Voor hoogteverschillen groter dan 13 meter eist het Bouwbesluit een leuninghoogte van 120 cm. Een overweging is om de bij deze 13 meter horende hoogte-eis voor leuningen ook te laten gelden bij lagere hoogte, indien auto(snel)wegen en vaarwegen gekruist worden. Het vallen van dergelijke bruggen is in grotere mate fataal. Rijkswaterstaat hanteert deze hoogte reeds als richtlijn en legt deze veelal in Programma’s van Eisen op aan bouwers.

Nader onderzoek

Dit document geeft een schets en legt de vinger op een aantal zaken die aannemelijk zijn of zo klinken, maar nog niet hard c.q. cijfermatig onderbouwd zijn. Als mogelijk nader

onderzoek geldt:

· Biomechanische simulaties

Voor de objectieve biomechanische dynamische aspecten is er een grote diversiteit aan vragen. Om daar meer informatie over te krijgen, is onderzoek met een simulatiepakket relatief het voordeligst, eventueel ondersteund/geijkt met laboratoriumproeven met dummy’s voor enkele van de zeer vele situaties. Bij voorkeur wordt hier

bewegingswetenschappelijke expertise bij betrokken.

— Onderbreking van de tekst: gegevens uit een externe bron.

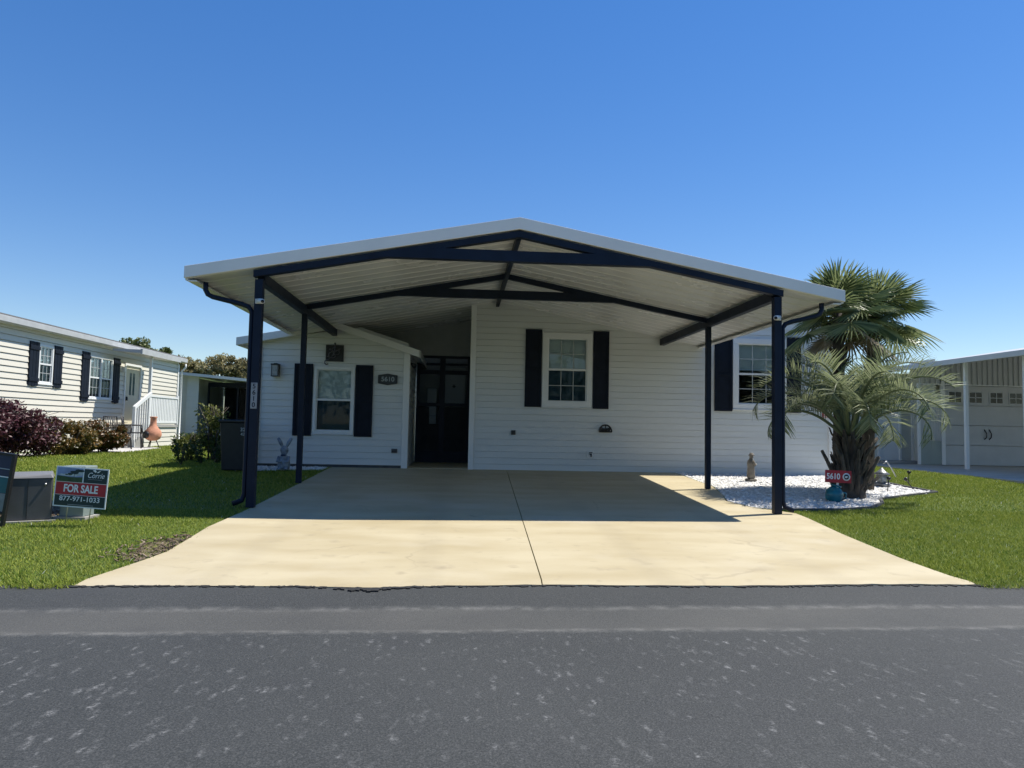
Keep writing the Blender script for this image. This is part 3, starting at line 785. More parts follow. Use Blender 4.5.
o = thing('wall_ornament', 'square black openwork plaque with pewter scroll above the small window', 'ornament', (-2.45, YW, 2.5))
pl = MB(F); pl.box(-2.62, -2.28, -.030, -.018, 2.34, 2.66).box(-2.62, -2.28, -.042, -.030, 2.34, 2.365).box(-2.62, -2.28, -.042, -.030, 2.635, 2.66)
pl.box(-2.62, -2.595, -.042, -.030, 2.365, 2.635).box(-2.305, -2.28, -.042, -.030, 2.365, 2.635).build('panel', M['black'], o)
s = MB(F); y = -.05
def curl(cx, cz, r, a0, a1, n=14, sh=.4): return [(cx+r*(1-sh*i/n)*math.cos(a0+(a1-a0)*i/n), y, cz+r*(1-sh*i/n)*math.sin(a0+(a1-a0)*i/n)) for i in range(n+1)]
s.tube(curl(-2.45, 2.56, .055, PI/2, 2*PI), .011, 6).tube(curl(-2.50, 2.47, .075, 0, -1.6*PI), .011, 6).tube(curl(-2.40, 2.52, .06, PI, 2.6*PI), .010, 6)
s.tube([(-2.45, y, 2.70), (-2.44, y, 2.62), (-2.46, y, 2.52), (-2.50, y, 2.42), (-2.57, y, 2.38), (-2.63, y, 2.34), (-2.635, y, 2.30), (-2.60, y, 2.275), (-2.565, y, 2.29)], .012, 6)
s.ball((-2.45, y, 2.69), .018).ball((-2.36, y, 2.575), .02).ball((-2.53, y, 2.575), .022).ball((-2.45, y, 2.47), .022).ball((-2.565, y, 2.43), .02)
s.build('scroll', M['pewter_scroll'], o)

o = thing('number_plaque', 'dark bronze plaque reading 5610 on white siding right of the small window', 'house number', (-1.42, YW, 2.02))
poly = [(-1.60, 1.945), (-1.53, 1.935), (-1.42, 1.915), (-1.31, 1.935), (-1.24, 1.945), (-1.24, 2.095), (-1.31, 2.105), (-1.42, 2.125), (-1.53, 2.105), (-1.60, 2.095)]
MB(F).prism(poly, -.034, -.018).build('plate', M['bronze'], o)
rim = MB(F)
for p, q in zip(poly, poly[1:]+poly[:1]): rim.bar((p[0], -.036, p[1]), (q[0], -.036, q[1]), .014, .014, (0, 1, 0))
rim.build('rim', M['black'], o)
text(o, '5610', M['greyletter'], (-1.42, -.036, 2.02), .125, F, width=.25, bold=.002)

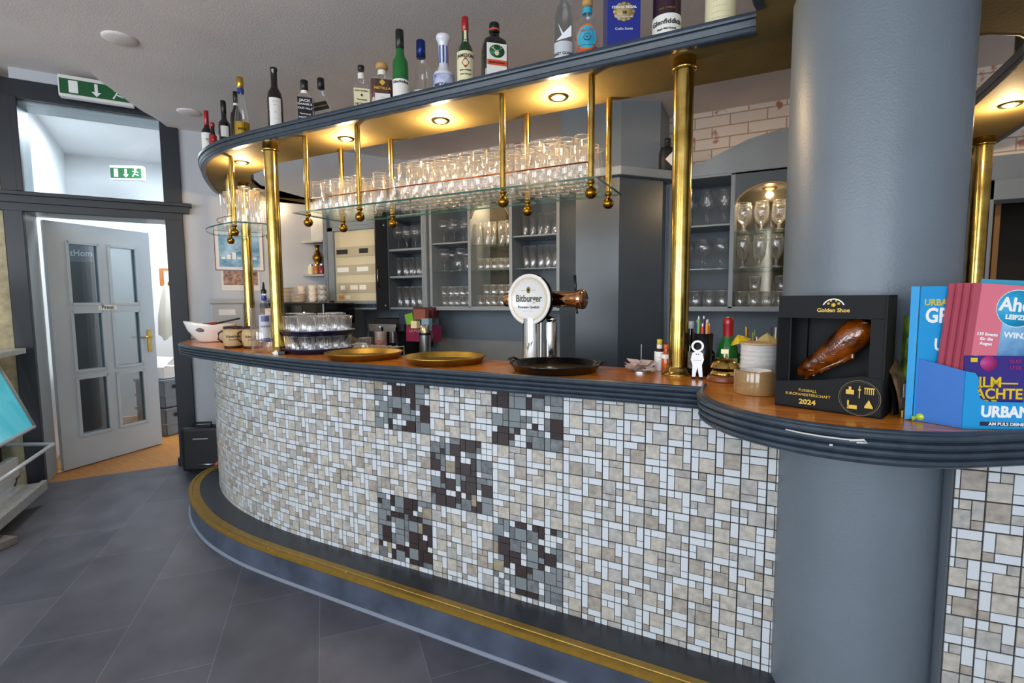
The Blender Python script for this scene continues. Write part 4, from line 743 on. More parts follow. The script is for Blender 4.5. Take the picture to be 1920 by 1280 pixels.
# cup of markers and straws
t = thing('pen_cup', 'black cup packed with coloured markers', 'pen cup', (-.205, 2.135, CT)); m = MB(); m.lathe([(0, .001), (.034, .001), (.04, .17), (.037, .17), (.032, .01), (0, .01)], 26); m.build('cup', blackc, t)
cols = [('orange', orangep), ('red', redf), ('purple', mat('purple_plastic', '4d2a6e', .4)), ('yellow', yel), ('blue', mat('blue_plastic', '2a3f8f', .4)), ('lime green', greenp), ('bright red', mat('bright_red_plastic', 'd3222a', .35)), ('amber', mat('amber_plastic', 'e09a20', .4))]
for i, (nm, cm) in enumerate(cols):
    a = i*2*PI/8; r = .022; tt = thing('marker_pen', nm+' marker pen standing in the black cup', 'pen', (-.205+r*math.cos(a), 2.135+r*math.sin(a), CT+.015), 0)
    m = MB(); L_ = .185+.014*(i % 3); m.cyl(.0055, 0, L_, 10); m.build('barrel', cm, tt); m = MB(); m.cyl(.0035, L_, L_+.012, 8, r2=.002); m.build('tip', white, tt)
# green bottles behind, dark bottles
t = bottle('sparkling_wine_bottle', 'sparkling wine bottle with red foil neck beside the pens', -.115, 2.19, CT+.001, [(.038, .001), (.042, .01), (.042, .08), (.036, .115), (.022, .145), (.0165, .165), (.0165, .235)], grn2, None); m = MB(); m.lathe([(.019, .135), (.0195, .2), (.0205, .205), (.0205, .222), (.0185, .226), (.017, .232), (0, .235)], 20); m.build('foil', redf, t); lab_round(t, .042, .02, .07, cream, a=60)
t = bottle('soda_bottle', 'small green bottle with white foil collar behind the bell', -.055, 2.20, CT+.001, cyl_prof(.028, .06, .10, .012, .14), grn2, (.014, .12, .15, mat('white_foil', 'd8d4c8', .3))); lab_round(t, .028, .01, .05, cream, a=60)
t = bottle('black_bottle', 'black bottle with slanted white edge behind the markers', -.262, 2.20, CT+.001, cyl_prof(.032, .11, .15, .013, .2), dkb, (.015, .185, .215, silverw)); lab_round(t, .0325, .02, .09, mat('patterned_label', 'c8c6b4', .5, noise=.5, scale=60), a=70)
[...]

· Antropometrisch onderzoek

Een aanvulling met actuelere gegevens van de in dit document gepresenteerde cijfers over de lichaamsmaten. Mogelijk bevat de CBS-database al meer informatie dan in Statline ontsloten.

· Belevings-/gedragsonderzoek

Er is een nauwe wisselwerking tussen de fysieke omstandigheden en het gedrag. Welke fysieke omstandigheden relevant zijn, is sterk afhankelijk van het gedrag van fietsers. Er is dus een belangrijke behoefte aan meer inzicht in de belevingsaspecten en het

fietsersgedrag, waarbij de werking vanhoogtevrees bijzondere aandacht verdient (welke fysieke parameters zijn belangrijk bij oorzaak en gevoel van bescherming? Welke reactie roept het op? etc.). Enquête-onderzoeken (quickscan of uitgebreider) en/of onderzoek met proefpersonen in een simulatieomgeving.

(19)

3 Vallen bij en over leuningen

Dit hoofdstuk bevat, als verdieping op het voorgaande, een beschouwing van de dynamiek van fietsers rond fietsbrugleuningen en benoemt een aantal variabelen die daarbij een rol (kunnen) spelen.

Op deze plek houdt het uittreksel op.